The songs starts with a doom-laden piano roll and loud saxes before blasting into an oddly surf song where Petersen does his best Mike Love impression coupled with a background group of singers who sound like the Wilsons and Al Jardine hidden behind a curtain.
What gives?
As stated in this article from 2017, the song was indeed co-written by Brian Wilson.
According to Petersen, “Long before ‘She Rides With Me,’ the Beach Boys were a Hawthorne garage band, well-known to those of us living in southern California. They already had a local reputation, and soon tremendous success, which I welcomed.
I knew all the guys in the band, but aside from a few hit records and the ‘Donna Reed Show,’ what they really liked was my love for cars, and some of the fast cars that I owned, especially my Shelby Cobra 289.

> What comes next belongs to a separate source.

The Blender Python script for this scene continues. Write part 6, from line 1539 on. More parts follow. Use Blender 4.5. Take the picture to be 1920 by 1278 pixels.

While I was ringing in the new year (1964) in Las Vegas, I got a call from record producer Lou Adler, who revealed that he was about to marry Shelley Fabares, who played my sister on the Donna Reed Show.
Then he said ‘I want you to come home right away to record. Brian Wilson just wrote a car song for you.’
Goodbye New Year’s Eve party; I was on the next flight to L.A. I landed and went right to the studio. Brian was there waiting for me, and he sang and played ‘She Rides With Me,’ which I loved, especially when he added the organ.”